Soft Southern Winds in the Live Oak Trees

You learn stuff when you travel. For instance, during our recent trip down South I finally learned what a Live Oak tree is. It's a remarkable tree, with strong serpentine branches that radiate out maybe thirty feet or more and sometimes dip so low to the ground that a kid could just jump right on without a boost for some first-rate climbing. Visually, the branches present a pleasing tangle that Brice Marden might admire.

Every time someone would point out a Live Oak to us I would start reciting in my mind the chorus from the great Don Williams hit, written by Bob McDill, "Good Ole Boys Like Me."
I can still hear the soft Southern winds in the Live Oak trees
And those Williams boys they still mean a lot to me (Hank and Tennessee)
I guess we're all gonna be what we're gonna be
So what'll you do with good ole boys like me?
This is a song much admired by songwriters, and rightly so. And I confess that I've become a bit obsessed with it over the last couple weeks. So much exact and diverse imagery and reference matched up so well with such a strong melody. I like to see how McDill solves the puzzle of keeping everything flowing and coherent, fitting lines together in service of the story. Especially cool is how he tosses in Hank and Tennessee as sort of a parenthetical aside. Speaking of references, I now know what a Live Oak tree is, but I had to look up Cape Jasmine and John R, the former, according to Wiki, an evergreen flowering plant with "heavily fragrant white summer flowers," and the latter a DJ who rivaled Wolfman Jack in the 50s as a popular DJ playing black R & B music and employing hip street talk as part of his on-air personality.

It helps to know the background of how McDill came to write it.  It was 1980, and America was infatuated with all things Redneck, from "Smokey and the Bandit" to "The Dukes of Hazzard." Good Old Boys were big. So McDill thought to himself, Well, I'm a Texan, born and raised, but I don't see myself in this fad.

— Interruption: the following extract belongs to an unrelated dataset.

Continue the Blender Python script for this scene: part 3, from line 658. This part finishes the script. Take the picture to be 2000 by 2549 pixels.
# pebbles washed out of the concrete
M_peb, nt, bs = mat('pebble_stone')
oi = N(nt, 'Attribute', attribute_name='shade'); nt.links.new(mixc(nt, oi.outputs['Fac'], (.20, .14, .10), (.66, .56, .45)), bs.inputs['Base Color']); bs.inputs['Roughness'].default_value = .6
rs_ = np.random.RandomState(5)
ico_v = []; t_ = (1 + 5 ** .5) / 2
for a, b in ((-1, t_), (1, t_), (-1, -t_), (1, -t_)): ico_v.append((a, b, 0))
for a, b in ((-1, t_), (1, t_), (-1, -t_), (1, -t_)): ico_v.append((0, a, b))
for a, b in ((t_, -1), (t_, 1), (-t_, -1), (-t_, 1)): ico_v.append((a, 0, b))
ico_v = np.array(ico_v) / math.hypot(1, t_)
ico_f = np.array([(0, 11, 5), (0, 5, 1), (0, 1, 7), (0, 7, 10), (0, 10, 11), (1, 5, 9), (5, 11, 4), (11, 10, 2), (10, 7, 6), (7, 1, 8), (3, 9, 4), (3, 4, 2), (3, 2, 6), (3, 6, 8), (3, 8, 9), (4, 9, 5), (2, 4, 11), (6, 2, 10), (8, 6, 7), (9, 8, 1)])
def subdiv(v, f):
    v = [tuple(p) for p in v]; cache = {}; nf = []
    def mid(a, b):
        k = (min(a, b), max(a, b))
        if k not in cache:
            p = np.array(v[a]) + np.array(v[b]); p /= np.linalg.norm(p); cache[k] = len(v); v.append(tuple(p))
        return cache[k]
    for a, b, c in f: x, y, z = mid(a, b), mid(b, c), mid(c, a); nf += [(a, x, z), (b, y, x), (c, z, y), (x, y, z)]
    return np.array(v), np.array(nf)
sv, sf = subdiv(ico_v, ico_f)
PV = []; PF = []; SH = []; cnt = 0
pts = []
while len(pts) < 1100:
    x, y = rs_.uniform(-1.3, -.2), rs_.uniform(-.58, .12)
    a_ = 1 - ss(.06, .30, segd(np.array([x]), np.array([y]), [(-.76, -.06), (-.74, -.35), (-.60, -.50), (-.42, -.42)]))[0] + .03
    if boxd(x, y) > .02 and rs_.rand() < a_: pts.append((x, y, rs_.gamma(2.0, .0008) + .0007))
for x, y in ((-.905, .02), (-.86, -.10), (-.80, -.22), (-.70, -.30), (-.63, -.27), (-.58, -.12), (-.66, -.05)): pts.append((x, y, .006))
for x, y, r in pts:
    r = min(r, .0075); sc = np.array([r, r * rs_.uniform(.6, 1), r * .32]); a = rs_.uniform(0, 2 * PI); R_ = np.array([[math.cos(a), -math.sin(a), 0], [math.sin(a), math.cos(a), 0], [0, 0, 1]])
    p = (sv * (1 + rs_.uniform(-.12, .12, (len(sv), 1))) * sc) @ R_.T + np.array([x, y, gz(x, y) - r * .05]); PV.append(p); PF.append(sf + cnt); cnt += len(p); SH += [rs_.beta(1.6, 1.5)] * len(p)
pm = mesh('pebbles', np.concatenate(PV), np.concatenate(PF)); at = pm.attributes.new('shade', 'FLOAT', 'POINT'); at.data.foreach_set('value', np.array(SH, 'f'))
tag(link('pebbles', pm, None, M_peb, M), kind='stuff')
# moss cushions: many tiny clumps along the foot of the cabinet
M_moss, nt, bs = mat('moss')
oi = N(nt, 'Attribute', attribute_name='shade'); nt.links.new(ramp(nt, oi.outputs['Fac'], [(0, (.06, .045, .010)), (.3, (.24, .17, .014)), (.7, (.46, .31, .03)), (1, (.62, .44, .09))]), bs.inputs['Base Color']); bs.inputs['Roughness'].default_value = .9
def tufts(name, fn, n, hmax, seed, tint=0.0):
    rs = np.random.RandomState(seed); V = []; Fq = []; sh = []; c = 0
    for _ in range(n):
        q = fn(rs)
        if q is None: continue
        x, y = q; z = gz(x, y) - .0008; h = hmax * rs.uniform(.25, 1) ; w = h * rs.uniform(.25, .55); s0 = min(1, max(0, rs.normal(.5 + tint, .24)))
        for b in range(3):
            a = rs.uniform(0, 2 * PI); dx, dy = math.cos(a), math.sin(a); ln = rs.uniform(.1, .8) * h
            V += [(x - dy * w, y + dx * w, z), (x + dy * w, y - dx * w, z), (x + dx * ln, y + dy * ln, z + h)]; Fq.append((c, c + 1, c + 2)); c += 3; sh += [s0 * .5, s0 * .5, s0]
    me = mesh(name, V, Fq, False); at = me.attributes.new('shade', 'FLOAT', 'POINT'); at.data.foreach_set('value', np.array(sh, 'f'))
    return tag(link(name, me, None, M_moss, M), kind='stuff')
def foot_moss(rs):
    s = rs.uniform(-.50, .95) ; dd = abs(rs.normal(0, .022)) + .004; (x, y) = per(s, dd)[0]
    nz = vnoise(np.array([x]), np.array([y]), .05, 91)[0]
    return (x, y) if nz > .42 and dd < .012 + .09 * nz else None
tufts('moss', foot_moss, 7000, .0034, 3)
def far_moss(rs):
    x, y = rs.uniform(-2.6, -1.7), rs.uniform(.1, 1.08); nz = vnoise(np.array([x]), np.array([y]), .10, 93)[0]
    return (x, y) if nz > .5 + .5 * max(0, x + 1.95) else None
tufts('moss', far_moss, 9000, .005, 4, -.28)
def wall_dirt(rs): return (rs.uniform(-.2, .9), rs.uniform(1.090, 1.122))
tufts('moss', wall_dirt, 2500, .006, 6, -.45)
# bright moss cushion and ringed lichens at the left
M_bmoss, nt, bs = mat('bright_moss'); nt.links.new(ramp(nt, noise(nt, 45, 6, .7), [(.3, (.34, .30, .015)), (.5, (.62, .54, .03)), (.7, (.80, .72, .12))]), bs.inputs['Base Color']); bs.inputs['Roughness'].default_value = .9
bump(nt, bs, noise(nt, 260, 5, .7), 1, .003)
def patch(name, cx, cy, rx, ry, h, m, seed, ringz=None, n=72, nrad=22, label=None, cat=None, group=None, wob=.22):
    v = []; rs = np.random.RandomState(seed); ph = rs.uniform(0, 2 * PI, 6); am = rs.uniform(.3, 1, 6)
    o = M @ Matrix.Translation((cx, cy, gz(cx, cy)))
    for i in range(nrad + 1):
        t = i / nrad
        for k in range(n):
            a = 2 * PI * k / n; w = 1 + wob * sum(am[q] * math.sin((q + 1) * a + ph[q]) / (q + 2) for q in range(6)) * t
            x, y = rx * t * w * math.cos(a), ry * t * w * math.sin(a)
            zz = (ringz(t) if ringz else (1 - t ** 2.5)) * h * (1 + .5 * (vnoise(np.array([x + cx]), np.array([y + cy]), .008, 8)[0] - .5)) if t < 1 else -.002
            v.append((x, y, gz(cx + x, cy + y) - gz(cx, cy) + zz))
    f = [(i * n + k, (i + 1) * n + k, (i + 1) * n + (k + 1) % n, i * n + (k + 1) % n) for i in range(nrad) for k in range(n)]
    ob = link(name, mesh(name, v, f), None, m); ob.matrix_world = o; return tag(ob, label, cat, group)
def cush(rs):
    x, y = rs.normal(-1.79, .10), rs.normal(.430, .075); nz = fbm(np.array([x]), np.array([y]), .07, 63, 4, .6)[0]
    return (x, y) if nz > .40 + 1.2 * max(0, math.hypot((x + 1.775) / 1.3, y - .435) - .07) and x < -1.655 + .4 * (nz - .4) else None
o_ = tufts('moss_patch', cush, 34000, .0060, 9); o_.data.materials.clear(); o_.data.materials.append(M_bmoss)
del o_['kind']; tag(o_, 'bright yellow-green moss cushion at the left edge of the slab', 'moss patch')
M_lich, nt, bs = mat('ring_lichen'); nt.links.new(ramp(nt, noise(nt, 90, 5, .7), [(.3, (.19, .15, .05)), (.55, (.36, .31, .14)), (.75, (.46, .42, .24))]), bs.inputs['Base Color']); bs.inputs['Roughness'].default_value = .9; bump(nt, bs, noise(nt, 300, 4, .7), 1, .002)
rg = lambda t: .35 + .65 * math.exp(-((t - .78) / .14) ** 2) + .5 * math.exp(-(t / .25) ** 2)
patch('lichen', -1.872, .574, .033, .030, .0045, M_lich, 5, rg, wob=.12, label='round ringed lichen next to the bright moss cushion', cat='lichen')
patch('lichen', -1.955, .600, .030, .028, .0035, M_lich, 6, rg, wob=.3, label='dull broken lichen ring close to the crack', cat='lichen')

So the song is an attempt to tell the story of a Southern man whose story doesn't revolve around the usual cliches of guns and Confederate flags and pick up trucks.

I chose this obscure version by Brad Paisley because I love the way his voice soars when the chorus comes around, especially for the third and final time. It feels earned, and true -- for him and Bob McDill, and for all of us, Southern, Northern, and everywhere else outside and in between. We're all gonna be what we're gonna be.